Please quote exactly the opening lines of the data, from the first line to the one where "bpy.context.scene.camera = cam" appears.

[BEGIN Collected material]

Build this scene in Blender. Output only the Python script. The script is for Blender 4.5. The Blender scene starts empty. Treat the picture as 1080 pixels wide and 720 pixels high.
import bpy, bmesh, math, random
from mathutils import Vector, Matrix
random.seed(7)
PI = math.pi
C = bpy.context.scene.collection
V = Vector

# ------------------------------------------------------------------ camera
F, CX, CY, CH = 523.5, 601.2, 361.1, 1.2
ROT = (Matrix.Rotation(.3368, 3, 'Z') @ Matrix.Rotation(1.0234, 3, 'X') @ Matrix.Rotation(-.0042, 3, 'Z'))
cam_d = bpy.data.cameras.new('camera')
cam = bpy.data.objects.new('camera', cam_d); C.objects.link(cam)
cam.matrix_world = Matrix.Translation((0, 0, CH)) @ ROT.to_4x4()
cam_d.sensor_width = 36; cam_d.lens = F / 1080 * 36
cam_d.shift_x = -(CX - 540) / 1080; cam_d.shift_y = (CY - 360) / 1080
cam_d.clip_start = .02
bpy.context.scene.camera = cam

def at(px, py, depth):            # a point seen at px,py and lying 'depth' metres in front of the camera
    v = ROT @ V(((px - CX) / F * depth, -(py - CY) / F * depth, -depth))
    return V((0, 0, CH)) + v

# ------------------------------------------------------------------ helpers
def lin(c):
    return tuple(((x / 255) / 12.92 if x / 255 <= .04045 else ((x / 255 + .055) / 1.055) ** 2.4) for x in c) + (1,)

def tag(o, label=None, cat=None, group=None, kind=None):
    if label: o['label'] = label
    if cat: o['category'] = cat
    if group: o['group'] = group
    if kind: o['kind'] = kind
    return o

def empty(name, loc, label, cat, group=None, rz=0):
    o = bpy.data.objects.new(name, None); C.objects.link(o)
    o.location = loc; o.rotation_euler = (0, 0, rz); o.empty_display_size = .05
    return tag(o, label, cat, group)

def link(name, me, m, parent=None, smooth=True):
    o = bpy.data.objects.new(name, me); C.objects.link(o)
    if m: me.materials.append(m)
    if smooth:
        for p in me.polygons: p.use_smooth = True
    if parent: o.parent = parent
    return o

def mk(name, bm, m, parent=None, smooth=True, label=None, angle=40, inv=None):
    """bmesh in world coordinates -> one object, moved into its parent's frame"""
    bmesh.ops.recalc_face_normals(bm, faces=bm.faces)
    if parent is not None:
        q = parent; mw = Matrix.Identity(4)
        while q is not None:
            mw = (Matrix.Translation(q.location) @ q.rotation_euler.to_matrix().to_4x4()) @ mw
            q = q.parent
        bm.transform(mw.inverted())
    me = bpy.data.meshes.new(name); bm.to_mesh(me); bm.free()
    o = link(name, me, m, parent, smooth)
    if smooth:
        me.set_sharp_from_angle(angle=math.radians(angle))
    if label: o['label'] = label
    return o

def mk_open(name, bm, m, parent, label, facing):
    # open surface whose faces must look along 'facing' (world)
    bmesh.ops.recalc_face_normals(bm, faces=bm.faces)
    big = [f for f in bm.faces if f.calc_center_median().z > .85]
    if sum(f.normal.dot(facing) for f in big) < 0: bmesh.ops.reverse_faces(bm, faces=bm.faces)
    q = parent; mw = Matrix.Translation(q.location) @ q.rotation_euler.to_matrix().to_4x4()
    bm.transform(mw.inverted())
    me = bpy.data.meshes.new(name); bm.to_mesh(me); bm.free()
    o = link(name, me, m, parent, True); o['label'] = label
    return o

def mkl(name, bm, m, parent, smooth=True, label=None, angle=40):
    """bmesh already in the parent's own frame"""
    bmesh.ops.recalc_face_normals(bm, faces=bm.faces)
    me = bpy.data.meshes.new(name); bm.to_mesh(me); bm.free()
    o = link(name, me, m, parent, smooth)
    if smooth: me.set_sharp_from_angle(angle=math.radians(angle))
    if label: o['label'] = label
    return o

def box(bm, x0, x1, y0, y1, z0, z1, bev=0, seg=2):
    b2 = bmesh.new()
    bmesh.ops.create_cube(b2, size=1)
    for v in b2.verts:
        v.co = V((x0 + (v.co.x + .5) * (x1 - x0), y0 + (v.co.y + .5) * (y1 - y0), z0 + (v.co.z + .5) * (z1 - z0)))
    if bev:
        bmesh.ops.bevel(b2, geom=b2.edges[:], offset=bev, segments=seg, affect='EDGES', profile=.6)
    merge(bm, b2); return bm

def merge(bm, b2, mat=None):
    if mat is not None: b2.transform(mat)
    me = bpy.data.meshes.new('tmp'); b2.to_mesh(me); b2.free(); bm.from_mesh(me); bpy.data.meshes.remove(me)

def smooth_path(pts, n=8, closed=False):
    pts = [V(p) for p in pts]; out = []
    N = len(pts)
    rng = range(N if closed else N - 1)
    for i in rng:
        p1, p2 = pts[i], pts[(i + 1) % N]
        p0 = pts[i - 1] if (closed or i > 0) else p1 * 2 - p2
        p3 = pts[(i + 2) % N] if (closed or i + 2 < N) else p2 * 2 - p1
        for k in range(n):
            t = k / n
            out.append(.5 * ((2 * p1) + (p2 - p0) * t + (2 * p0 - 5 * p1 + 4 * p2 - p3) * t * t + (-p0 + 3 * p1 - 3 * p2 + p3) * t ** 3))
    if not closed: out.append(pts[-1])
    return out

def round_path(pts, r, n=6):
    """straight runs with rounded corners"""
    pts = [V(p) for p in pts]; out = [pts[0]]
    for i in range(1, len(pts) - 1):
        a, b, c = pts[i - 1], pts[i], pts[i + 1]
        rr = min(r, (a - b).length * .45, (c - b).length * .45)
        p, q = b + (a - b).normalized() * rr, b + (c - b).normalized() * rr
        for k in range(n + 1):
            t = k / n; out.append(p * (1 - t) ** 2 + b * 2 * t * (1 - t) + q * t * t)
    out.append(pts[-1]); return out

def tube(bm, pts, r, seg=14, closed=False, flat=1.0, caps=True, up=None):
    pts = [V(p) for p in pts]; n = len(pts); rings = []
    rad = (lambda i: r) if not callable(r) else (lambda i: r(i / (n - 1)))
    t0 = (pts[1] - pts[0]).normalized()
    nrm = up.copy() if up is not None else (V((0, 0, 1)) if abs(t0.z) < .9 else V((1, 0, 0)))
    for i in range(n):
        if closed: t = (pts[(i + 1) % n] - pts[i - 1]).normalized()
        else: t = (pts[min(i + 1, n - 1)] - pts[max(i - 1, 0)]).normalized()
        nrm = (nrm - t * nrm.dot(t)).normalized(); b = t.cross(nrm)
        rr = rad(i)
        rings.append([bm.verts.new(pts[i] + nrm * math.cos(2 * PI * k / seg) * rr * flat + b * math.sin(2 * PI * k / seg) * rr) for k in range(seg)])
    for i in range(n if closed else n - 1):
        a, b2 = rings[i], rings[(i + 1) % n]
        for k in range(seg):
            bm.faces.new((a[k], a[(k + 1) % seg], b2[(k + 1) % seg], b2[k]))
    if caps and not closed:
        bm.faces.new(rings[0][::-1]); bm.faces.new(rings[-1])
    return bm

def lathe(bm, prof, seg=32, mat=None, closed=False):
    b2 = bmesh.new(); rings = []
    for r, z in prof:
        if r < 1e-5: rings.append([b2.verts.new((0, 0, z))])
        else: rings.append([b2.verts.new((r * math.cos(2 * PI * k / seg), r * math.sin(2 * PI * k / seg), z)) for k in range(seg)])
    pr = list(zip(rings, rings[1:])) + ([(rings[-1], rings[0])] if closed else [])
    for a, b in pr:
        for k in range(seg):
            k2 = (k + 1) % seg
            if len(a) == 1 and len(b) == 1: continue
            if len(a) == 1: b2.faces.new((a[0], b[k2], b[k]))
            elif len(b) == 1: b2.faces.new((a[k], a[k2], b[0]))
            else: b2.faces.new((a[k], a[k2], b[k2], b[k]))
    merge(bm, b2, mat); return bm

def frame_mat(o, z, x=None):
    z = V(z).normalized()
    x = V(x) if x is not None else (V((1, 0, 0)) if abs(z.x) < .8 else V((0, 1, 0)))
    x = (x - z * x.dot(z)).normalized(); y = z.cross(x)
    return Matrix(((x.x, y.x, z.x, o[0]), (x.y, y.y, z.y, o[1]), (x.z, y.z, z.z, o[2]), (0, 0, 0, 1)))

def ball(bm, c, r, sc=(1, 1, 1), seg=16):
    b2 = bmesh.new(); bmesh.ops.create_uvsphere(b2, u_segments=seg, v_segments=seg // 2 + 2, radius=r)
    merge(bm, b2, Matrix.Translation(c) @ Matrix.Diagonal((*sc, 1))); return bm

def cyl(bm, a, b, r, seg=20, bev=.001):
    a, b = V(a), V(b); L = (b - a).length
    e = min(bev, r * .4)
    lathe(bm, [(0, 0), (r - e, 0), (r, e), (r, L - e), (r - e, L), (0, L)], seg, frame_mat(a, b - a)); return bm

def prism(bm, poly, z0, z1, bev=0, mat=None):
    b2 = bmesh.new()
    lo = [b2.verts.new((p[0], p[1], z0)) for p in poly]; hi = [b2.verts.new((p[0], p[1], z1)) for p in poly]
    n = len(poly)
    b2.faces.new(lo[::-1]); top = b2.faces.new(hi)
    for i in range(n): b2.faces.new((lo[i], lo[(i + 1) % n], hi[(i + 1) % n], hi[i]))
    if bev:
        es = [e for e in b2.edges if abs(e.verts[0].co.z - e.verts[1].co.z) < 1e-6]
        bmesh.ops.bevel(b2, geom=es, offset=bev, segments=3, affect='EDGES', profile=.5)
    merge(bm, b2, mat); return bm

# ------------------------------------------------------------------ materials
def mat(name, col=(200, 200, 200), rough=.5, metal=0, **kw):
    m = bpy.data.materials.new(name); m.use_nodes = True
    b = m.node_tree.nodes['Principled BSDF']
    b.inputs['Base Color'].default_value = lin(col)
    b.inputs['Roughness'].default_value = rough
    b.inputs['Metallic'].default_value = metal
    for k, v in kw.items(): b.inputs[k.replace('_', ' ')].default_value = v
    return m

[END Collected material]

### Answer to the exercise
Build this scene in Blender. Output only the Python script. The script is for Blender 4.5. The Blender scene starts empty. Treat the picture as 1080 pixels wide and 720 pixels high.
import bpy, bmesh, math, random
from mathutils import Vector, Matrix
random.seed(7)
PI = math.pi
C = bpy.context.scene.collection
V = Vector

# ------------------------------------------------------------------ camera
F, CX, CY, CH = 523.5, 601.2, 361.1, 1.2
ROT = (Matrix.Rotation(.3368, 3, 'Z') @ Matrix.Rotation(1.0234, 3, 'X') @ Matrix.Rotation(-.0042, 3, 'Z'))
cam_d = bpy.data.cameras.new('camera')
cam = bpy.data.objects.new('camera', cam_d); C.objects.link(cam)
cam.matrix_world = Matrix.Translation((0, 0, CH)) @ ROT.to_4x4()
cam_d.sensor_width = 36; cam_d.lens = F / 1080 * 36
cam_d.shift_x = -(CX - 540) / 1080; cam_d.shift_y = (CY - 360) / 1080
cam_d.clip_start = .02
bpy.context.scene.camera = cam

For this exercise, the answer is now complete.